§ **Stated goal**:
From the material below, list every line containing "objects".

------ Raw data

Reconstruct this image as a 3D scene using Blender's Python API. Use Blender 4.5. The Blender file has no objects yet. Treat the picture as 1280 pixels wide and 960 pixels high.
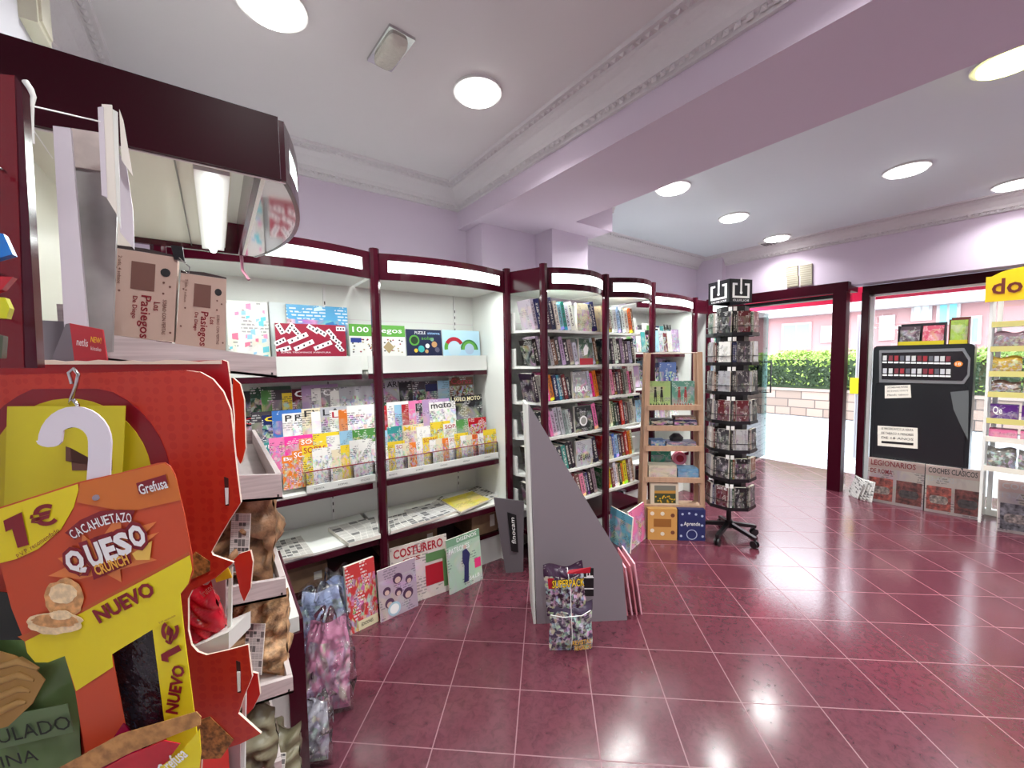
import bpy, math, random
import numpy as np
R = random.Random(7)
sc = bpy.context.scene
COL = sc.collection
# ------------------------------------------------------------------ camera
F = 500.0; H = 1.45
def _v(u, w): return np.array([u - 640.0, 480.0 - w, -F])
A = _v(1317, 440); A /= np.linalg.norm(A)
B = _v(269, 455); B -= A * A.dot(B); B /= np.linalg.norm(B)
RW = np.array([A, B, np.cross(A, B)])          # camera -> world (X along the shelf wall, Y into it)
CAM = np.array([0, 0, H])
cd = bpy.data.cameras.new('camera'); cam = bpy.data.objects.new('camera', cd); COL.objects.link(cam)
cd.sensor_width = 36; cd.sensor_fit = 'HORIZONTAL'; cd.lens = 36 * F / 1280; cd.clip_start = 0.02
m4 = np.eye(4); m4[:3, :3] = RW; m4[:3, 3] = CAM
import mathutils
cam.matrix_world = mathutils.Matrix(m4.tolist()); sc.camera = cam
# ------------------------------------------------------------------ world, exposure, lights
vs = sc.view_settings; vs.view_transform = 'Standard'; vs.look = 'None'; vs.gamma = 1; vs.use_curve_mapping = False
vs.exposure = 0.15
w = bpy.data.worlds.new('world'); sc.world = w; w.use_nodes = True
bg = w.node_tree.nodes['Background']; bg.inputs[0].default_value = (0.86, 0.93, 1.0, 1); bg.inputs[1].default_value = 8.0
LAMP_W = 12.0        # each ceiling downlight, watts
TUBE_W = 3.8        # each shelf tube
HEAD_E = 3.0        # lit header panels
def area(name, loc, sx, sy, power, color=(1, 1, 1), rot=(0, 0, 0), parent=None, shape='RECTANGLE', portal=False, spread=math.pi):
    l = bpy.data.lights.new(name, 'AREA'); l.shape = shape; l.size = sx; l.size_y = sy; l.energy = power; l.color = color; l.spread = spread
    if portal: l.cycles.is_portal = True
    o = bpy.data.objects.new(name, l); COL.objects.link(o); o.location = loc; o.rotation_euler = rot; o.parent = parent
    return o
# portals: they only guide sampling of the sky through the real openings
area('door_portal', (5.6, 1.75, 1.1), 2.2, 1.1, 1, rot=(0, math.radians(90), 0), portal=True)
area('window_portal', (5.75, -0.6, 1.1), 2.2, 3.4, 1, rot=(0, math.radians(90), 0), portal=True)

# ------------------------------------------------------------------ pixel -> place helpers
def ray(u, w): return RW @ _v(u, w)
def onx(u, w, x): d = ray(u, w); return d * (x / d[0]) + CAM
def ony(u, w, y): d = ray(u, w); return d * (y / d[1]) + CAM
def onz(u, w, z): d = ray(u, w); return d * ((z - H) / d[2]) + CAM
FH = np.array([-RW[0, 2], -RW[1, 2], 0]); FH /= np.linalg.norm(FH)
RH = np.array([FH[1], -FH[0], 0]); UP = np.array([0, 0, 1.0])
def pn(u, w, D): d = ray(u, w); return d * (D / d.dot(FH)) + CAM
def onp(u, w, p0, dr):
    n = np.array([-dr[1], dr[0], 0]); d = ray(u, w); return d * (n.dot(np.array([p0[0], p0[1], 0])) / n.dot(d)) + CAM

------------

§ **Result for this exercise**:
Reconstruct this image as a 3D scene using Blender's Python API. Use Blender 4.5. The Blender file has no objects yet. Treat the picture as 1280 pixels wide and 960 pixels high.
cd = bpy.data.cameras.new('camera'); cam = bpy.data.objects.new('camera', cd); COL.objects.link(cam)
    o = bpy.data.objects.new(name, l); COL.objects.link(o); o.location = loc; o.rotation_euler = rot; o.parent = parent